Gunnersbury House was a Palladian mansion built in the mid-17th century for Sir John Maynard, the king’s principal serjeant-at-law. Princess Amelia, daughter of George II, made the villa her summer residence from 1762 to 1786.
The estate was sold in 1800 and the house was demolished and replaced by Gunnersbury Park and Gunnersbury House, later called the Large Mansion and the Small Mansion.
In 1835 Gunnersbury Park was acquired and then enlarged by the banker Nathan Mayer Rothschild.

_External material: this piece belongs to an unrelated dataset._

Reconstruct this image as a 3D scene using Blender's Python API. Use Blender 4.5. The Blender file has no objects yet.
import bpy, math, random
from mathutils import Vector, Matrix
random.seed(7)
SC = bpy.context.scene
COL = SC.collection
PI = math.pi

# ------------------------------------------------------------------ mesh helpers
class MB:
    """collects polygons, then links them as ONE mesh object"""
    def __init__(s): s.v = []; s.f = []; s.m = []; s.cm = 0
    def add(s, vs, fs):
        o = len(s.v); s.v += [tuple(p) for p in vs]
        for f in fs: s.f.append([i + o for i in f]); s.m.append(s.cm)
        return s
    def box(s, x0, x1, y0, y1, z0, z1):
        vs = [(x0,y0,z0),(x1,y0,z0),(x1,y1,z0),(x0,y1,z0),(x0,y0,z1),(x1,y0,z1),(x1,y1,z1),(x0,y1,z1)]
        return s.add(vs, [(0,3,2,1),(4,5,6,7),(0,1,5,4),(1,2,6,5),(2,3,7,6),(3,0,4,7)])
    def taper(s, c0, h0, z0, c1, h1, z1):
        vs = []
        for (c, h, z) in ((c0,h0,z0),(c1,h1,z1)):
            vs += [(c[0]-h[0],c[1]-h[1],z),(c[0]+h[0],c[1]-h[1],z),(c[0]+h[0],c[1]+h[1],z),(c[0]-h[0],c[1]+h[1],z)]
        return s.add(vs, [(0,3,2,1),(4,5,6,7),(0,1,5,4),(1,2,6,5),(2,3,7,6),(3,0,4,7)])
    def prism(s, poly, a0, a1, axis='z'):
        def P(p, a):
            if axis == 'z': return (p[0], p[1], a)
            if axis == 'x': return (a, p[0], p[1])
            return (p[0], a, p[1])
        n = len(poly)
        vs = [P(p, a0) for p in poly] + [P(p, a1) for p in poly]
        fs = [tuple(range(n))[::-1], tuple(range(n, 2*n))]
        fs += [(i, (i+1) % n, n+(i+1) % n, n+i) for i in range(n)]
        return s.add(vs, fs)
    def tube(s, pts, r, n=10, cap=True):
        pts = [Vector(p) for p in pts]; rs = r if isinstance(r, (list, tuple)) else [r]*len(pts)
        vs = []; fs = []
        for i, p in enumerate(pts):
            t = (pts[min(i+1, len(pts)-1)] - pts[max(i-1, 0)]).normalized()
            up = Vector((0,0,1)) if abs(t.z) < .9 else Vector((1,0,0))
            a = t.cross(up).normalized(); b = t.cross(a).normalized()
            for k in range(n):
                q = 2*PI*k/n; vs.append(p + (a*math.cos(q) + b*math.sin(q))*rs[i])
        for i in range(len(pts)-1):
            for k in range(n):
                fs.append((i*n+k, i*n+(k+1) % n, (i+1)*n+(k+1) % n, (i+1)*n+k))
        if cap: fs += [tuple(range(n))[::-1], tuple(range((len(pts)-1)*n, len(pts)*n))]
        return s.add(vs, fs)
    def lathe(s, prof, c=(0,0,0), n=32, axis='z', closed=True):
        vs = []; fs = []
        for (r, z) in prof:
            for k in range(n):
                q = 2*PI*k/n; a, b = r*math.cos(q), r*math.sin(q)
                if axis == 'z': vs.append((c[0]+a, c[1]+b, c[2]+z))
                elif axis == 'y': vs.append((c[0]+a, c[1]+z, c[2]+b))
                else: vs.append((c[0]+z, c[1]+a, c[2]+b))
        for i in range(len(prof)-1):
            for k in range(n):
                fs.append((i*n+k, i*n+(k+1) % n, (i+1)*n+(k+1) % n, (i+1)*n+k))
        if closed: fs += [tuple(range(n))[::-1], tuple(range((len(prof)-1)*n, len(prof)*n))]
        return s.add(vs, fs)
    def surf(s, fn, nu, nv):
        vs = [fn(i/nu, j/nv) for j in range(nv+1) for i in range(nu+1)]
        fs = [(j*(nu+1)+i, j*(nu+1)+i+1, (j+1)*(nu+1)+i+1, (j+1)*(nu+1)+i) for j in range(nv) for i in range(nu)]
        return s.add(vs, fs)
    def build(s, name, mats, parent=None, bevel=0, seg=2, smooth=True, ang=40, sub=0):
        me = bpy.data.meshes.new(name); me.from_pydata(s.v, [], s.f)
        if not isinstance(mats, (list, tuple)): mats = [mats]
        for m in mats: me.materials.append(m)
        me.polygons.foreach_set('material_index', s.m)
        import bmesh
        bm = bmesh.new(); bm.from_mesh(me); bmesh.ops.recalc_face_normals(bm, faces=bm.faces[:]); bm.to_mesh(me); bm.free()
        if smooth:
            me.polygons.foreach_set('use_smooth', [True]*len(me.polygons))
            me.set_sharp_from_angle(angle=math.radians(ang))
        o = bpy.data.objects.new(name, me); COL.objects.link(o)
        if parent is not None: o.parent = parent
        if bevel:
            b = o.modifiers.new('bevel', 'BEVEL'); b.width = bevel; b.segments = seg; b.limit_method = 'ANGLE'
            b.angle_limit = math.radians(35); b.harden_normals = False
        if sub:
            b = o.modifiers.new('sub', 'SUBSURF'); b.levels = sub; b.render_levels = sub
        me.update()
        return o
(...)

His nephew Leopold de Rothschild bought Gunnersbury House in 1889 and put it to use as a guest house for visitors to Gunnersbury Park, who included Edward VII.
After Leopold’s death in 1917 the estate was split up. Part was sold for building, while the local boroughs bought the mansions and 186 acres of parkland. The Large Mansion is home to Gunnersbury Park Museum, which displays Ealing and Hounslow’s local history collections. The Small Mansion is mostly in a state of disuse.
In 2014 the Heritage Lottery Fund and Big Lottery Fund made a grant for the restoration of and improvements to the landscape and buildings of Gunnersbury Park. The museum reopened in June 2018 and the overall ‘transformation’ is due for completion in 2026.
Gunnersbury station (originally Brentford Road) was rebuilt in 1966 with an 18-storey office block above, now occupied by the British Standards Institution.
The Russian Orthodox Cathedral stands on Harvard Road, just south of the station. It was built in 1998 in the traditional ‘Pskov’ style, with an onion-shaped dome painted in blue with gold stars.
Gunnersbury Triangle is a six-acre nature reserve on Bollo Lane, situated between railway lines. It has birch and willow woodland with an attractive pond, marsh and meadow, but not much in the way of rare species.